Bogus self-employment goes well beyond RTÉ

Montrose review confirms unions’ position on bad practice in arts and media sectors

RTÉ’s transmission mast at its Montrose campus. Bogus self-employment is not limited to the broadcaster, unions say. Photograph: Cyril Byrne

RTÉ’s transmission mast at its Montrose campus. Bogus self-employment is not limited to the broadcaster, unions say. Photograph: Cyril Byrne

 

The finding in an independent review by law firm Eversheds Sutherland that 106 contractors for RTÉ had “attributes akin to employment” has confirmed what many people working in the media already know from experience: the exploitation of workers through bogus self-employment is an unpleasant facet of the sector.

RTÉ has now agreed to perform individual reviews of contractors’ employment status and although it stopped short of saying this was with a view to staffing those individuals who should have been staffed all along, this seems set to be the likely outcome in many cases. The RTÉ trade union group has made clear that the wrongs should be righted as soon as possible.

But as the RTÉ trade union group, the National Union of Journalists (NUJ) and the Irish Congress of Trade Unions (Ictu) have all pointed out, the phenomenon of rights-denying bogus self-employment is scarcely unique to RTÉ.

Unions now want RTÉ’s promise to implement the recommendations of the Eversheds Sutherland review to “set an example for other organisations” in the media, arts and culture sectors who have sought to circumvent workers’ rights.

The NUJ’s Séamus Dooley called on the Department of Social Protection to consider carrying out a sectoral review, as there were “strong grounds to suspect there are also significant problems” elsewhere.
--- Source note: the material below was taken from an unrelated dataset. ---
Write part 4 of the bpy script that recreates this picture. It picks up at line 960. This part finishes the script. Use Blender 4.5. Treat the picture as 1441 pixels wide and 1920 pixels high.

A further 51 contractors at RTÉ were found to be doing work in a way that had attributes of both self-employment and employment and their cases, too, will be reviewed by RTÉ after the initial 106.

The question of employment status is not without its grey areas, and as Ictu general secretary Patricia King acknowledged, there will always be a need for genuine freelance workers. However, it is not the occasional grey area, or the odd “misclassification”, that creates such widespread bogus self-employment. It is deliberate strategy.

The pressure on people to work without rights, without security and sometimes without payment at all is not only a stain on the creative industries, it is a practice that increasingly reclassifies work in those industries as a hobby that only the rich can afford.